Extract, word for word, every line from the one containing "Keep writing the" through the one containing "YW, 1.78, 1.82)", with both end lines kept.
━━━━
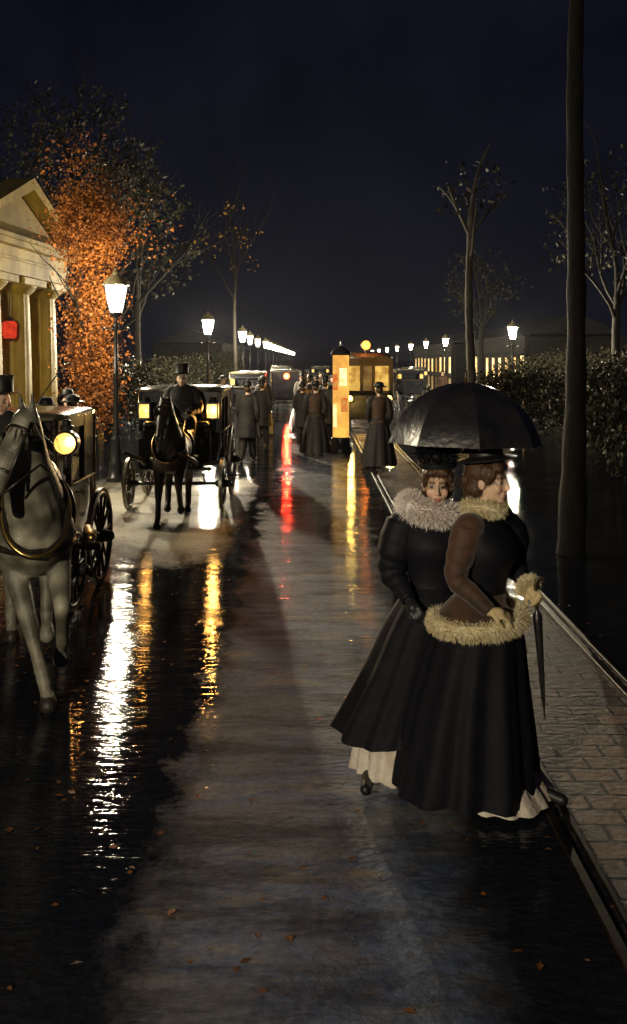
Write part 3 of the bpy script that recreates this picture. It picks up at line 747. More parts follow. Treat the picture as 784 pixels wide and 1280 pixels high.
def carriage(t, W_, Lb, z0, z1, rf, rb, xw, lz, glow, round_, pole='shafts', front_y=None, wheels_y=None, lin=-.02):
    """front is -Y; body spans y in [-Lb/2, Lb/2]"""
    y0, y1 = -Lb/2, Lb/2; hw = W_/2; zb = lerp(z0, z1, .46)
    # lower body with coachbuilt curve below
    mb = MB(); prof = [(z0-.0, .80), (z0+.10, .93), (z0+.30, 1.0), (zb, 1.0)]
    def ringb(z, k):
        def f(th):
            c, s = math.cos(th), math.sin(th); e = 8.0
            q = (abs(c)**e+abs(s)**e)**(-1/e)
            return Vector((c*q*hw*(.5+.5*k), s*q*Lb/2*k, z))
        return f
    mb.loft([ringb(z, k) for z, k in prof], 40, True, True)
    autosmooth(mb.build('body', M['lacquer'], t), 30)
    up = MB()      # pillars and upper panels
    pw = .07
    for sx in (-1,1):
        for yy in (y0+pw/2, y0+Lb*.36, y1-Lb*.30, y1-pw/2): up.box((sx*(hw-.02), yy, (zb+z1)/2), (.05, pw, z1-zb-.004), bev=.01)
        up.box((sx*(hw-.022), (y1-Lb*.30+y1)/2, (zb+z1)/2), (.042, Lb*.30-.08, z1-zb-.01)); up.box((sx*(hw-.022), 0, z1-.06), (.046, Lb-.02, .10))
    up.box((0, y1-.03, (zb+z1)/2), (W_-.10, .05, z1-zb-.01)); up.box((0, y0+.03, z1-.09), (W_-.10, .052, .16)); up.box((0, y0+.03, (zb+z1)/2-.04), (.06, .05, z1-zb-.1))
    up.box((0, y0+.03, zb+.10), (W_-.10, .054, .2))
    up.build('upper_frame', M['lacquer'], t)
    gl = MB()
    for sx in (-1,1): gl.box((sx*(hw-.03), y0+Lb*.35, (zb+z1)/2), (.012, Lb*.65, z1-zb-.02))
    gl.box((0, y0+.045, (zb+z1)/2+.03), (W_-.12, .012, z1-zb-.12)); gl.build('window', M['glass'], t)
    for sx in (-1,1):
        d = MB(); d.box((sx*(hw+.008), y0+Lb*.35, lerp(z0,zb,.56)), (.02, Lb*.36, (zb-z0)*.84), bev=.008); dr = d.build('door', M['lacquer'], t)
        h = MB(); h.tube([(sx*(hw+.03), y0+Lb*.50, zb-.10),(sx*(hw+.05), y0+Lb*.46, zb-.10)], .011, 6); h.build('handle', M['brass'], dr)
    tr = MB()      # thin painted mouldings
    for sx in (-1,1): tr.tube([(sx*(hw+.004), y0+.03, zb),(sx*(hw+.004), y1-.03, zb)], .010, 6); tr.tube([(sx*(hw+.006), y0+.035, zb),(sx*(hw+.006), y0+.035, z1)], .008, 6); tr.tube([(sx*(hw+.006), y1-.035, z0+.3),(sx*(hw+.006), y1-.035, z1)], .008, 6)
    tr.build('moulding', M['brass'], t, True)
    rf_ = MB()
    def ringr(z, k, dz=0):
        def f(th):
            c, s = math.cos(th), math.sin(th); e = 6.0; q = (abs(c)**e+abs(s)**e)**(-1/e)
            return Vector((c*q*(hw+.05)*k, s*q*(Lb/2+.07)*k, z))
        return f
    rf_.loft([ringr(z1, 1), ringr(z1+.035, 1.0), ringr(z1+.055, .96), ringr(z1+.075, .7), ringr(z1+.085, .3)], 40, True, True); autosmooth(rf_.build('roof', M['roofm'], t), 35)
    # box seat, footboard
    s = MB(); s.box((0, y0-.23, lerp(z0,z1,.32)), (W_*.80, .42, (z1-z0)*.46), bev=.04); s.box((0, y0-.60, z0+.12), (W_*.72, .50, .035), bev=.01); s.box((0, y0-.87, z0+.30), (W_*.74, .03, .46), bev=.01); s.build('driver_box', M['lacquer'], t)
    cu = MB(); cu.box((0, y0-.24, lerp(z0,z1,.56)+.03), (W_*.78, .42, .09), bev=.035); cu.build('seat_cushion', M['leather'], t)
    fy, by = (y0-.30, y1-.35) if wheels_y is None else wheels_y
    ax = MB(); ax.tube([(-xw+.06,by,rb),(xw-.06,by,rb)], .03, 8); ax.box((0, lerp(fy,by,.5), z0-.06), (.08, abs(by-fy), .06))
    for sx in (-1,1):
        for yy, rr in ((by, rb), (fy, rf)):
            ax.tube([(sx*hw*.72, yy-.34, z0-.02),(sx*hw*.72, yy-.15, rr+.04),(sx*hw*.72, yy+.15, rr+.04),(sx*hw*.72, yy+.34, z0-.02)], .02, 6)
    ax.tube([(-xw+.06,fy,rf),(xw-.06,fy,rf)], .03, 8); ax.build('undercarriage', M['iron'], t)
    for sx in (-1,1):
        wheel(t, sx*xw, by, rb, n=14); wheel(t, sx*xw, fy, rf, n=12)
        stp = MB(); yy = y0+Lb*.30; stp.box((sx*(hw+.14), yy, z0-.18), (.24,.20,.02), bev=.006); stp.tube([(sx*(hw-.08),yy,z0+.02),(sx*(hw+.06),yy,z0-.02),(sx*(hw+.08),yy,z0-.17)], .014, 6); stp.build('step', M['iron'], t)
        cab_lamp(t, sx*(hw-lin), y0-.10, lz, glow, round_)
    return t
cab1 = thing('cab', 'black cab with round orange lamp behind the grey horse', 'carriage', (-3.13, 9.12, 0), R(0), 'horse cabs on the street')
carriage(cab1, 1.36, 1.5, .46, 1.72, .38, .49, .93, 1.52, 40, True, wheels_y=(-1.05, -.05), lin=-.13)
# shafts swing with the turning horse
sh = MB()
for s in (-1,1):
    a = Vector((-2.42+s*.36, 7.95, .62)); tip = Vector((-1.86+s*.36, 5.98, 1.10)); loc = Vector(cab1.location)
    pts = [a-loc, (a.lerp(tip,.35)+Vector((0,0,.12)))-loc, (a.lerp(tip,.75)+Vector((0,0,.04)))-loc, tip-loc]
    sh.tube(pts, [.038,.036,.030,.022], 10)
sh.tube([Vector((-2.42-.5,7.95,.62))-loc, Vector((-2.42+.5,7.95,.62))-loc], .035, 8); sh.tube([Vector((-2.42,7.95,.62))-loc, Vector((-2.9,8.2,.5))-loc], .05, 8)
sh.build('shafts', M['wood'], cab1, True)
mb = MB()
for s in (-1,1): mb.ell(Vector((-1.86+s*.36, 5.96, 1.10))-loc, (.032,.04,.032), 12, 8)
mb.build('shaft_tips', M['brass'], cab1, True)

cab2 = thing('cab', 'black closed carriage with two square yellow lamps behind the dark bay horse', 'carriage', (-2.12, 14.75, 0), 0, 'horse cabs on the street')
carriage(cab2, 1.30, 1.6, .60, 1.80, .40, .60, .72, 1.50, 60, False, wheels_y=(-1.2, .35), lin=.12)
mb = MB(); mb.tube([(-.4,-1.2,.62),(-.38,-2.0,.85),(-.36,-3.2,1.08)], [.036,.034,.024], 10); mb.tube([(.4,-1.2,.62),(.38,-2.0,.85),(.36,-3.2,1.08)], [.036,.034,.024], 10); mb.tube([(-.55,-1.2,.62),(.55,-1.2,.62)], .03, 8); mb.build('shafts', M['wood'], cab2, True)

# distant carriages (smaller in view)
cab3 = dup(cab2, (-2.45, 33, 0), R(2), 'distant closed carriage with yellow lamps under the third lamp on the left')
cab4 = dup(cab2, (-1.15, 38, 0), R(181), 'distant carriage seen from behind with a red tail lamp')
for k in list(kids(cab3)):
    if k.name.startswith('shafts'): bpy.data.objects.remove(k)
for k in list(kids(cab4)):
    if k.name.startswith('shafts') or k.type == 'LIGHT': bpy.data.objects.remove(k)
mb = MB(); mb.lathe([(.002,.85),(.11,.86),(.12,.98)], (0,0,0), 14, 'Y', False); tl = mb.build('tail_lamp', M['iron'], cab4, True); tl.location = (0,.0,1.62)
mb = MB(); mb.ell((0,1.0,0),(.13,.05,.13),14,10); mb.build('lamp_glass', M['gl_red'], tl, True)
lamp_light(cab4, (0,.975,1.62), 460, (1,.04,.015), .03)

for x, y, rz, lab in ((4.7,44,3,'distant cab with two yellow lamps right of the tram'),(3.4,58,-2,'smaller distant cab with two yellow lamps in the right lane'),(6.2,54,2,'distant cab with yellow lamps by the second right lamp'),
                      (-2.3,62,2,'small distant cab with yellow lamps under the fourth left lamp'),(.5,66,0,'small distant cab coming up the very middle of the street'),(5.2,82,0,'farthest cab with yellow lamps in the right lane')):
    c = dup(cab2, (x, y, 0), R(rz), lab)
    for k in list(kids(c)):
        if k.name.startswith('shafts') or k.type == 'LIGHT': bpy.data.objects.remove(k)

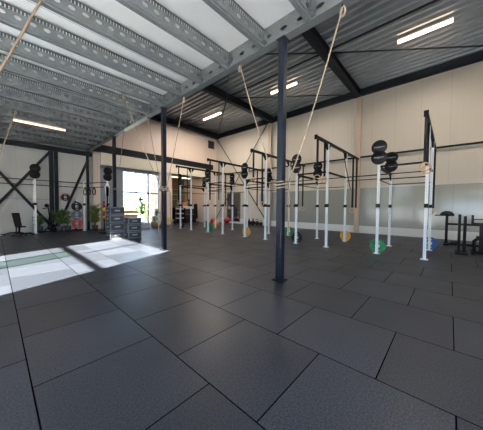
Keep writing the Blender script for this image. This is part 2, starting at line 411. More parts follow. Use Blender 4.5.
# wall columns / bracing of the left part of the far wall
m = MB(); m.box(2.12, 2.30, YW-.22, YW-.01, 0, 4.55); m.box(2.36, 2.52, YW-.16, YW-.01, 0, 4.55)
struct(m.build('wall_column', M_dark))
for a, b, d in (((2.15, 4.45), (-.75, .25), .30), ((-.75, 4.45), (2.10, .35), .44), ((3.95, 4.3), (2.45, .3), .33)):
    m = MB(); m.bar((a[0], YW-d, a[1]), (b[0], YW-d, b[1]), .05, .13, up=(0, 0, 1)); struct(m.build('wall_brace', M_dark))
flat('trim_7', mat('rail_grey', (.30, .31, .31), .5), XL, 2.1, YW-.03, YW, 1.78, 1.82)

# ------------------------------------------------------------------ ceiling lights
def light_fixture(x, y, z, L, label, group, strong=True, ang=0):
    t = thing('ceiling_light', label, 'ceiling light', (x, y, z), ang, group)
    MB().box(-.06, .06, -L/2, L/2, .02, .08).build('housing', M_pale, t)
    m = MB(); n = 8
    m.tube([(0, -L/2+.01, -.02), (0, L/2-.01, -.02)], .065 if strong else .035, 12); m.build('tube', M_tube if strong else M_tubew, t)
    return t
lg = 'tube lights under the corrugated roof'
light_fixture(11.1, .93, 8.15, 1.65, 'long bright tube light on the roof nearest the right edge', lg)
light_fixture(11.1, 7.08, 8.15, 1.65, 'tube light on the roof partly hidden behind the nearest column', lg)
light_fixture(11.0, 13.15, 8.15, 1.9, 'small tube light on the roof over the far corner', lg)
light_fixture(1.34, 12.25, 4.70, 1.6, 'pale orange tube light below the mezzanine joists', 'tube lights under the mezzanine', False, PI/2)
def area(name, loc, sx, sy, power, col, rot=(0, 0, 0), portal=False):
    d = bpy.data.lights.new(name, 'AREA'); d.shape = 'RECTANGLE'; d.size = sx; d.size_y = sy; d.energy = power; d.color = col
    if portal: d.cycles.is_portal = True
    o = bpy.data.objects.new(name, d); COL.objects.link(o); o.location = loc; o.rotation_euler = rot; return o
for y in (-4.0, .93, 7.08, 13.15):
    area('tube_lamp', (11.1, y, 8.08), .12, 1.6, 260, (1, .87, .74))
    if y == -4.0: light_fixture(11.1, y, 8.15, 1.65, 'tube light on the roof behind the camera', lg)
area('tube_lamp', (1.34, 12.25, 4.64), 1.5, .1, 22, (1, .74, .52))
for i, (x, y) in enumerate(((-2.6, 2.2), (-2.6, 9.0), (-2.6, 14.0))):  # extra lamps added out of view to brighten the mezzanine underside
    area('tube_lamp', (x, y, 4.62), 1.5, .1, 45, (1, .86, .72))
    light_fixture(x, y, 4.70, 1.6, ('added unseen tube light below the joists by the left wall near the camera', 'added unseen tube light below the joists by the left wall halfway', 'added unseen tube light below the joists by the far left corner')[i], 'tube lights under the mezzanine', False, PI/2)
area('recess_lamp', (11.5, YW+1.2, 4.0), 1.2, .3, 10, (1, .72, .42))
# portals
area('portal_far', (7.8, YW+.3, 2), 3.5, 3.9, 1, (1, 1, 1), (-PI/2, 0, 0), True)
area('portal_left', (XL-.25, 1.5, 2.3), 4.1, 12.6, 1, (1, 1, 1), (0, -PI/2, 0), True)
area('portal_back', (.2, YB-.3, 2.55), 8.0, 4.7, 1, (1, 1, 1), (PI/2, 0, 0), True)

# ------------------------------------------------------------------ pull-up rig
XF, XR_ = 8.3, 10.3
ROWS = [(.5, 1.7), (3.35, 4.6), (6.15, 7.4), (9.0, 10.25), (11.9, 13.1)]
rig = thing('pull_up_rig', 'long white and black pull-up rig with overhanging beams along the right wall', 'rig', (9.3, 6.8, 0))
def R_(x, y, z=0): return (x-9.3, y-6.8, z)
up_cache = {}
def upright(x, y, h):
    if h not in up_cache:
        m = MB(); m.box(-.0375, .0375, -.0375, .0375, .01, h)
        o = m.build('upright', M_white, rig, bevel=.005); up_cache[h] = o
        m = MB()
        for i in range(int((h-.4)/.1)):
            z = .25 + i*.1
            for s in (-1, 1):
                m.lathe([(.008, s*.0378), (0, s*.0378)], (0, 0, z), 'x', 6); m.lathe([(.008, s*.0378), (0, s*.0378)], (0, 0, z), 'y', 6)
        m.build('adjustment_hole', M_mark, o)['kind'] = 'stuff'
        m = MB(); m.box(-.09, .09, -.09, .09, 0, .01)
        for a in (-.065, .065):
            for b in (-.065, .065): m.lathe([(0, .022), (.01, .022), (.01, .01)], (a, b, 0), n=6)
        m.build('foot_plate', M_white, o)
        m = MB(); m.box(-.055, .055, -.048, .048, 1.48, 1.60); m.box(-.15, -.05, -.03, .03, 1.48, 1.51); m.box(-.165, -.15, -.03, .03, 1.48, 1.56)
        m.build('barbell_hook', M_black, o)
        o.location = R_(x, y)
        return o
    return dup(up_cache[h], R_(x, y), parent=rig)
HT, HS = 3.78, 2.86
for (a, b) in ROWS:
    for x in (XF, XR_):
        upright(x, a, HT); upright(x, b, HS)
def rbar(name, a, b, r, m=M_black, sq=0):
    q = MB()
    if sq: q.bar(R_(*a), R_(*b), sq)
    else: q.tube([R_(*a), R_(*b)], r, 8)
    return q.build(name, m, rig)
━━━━
## [FULL ANSWER]
Keep writing the Blender script for this image. This is part 2, starting at line 411. More parts follow. Use Blender 4.5.
# wall columns / bracing of the left part of the far wall
m = MB(); m.box(2.12, 2.30, YW-.22, YW-.01, 0, 4.55); m.box(2.36, 2.52, YW-.16, YW-.01, 0, 4.55)
struct(m.build('wall_column', M_dark))
for a, b, d in (((2.15, 4.45), (-.75, .25), .30), ((-.75, 4.45), (2.10, .35), .44), ((3.95, 4.3), (2.45, .3), .33)):
    m = MB(); m.bar((a[0], YW-d, a[1]), (b[0], YW-d, b[1]), .05, .13, up=(0, 0, 1)); struct(m.build('wall_brace', M_dark))
flat('trim_7', mat('rail_grey', (.30, .31, .31), .5), XL, 2.1, YW-.03, YW, 1.78, 1.82)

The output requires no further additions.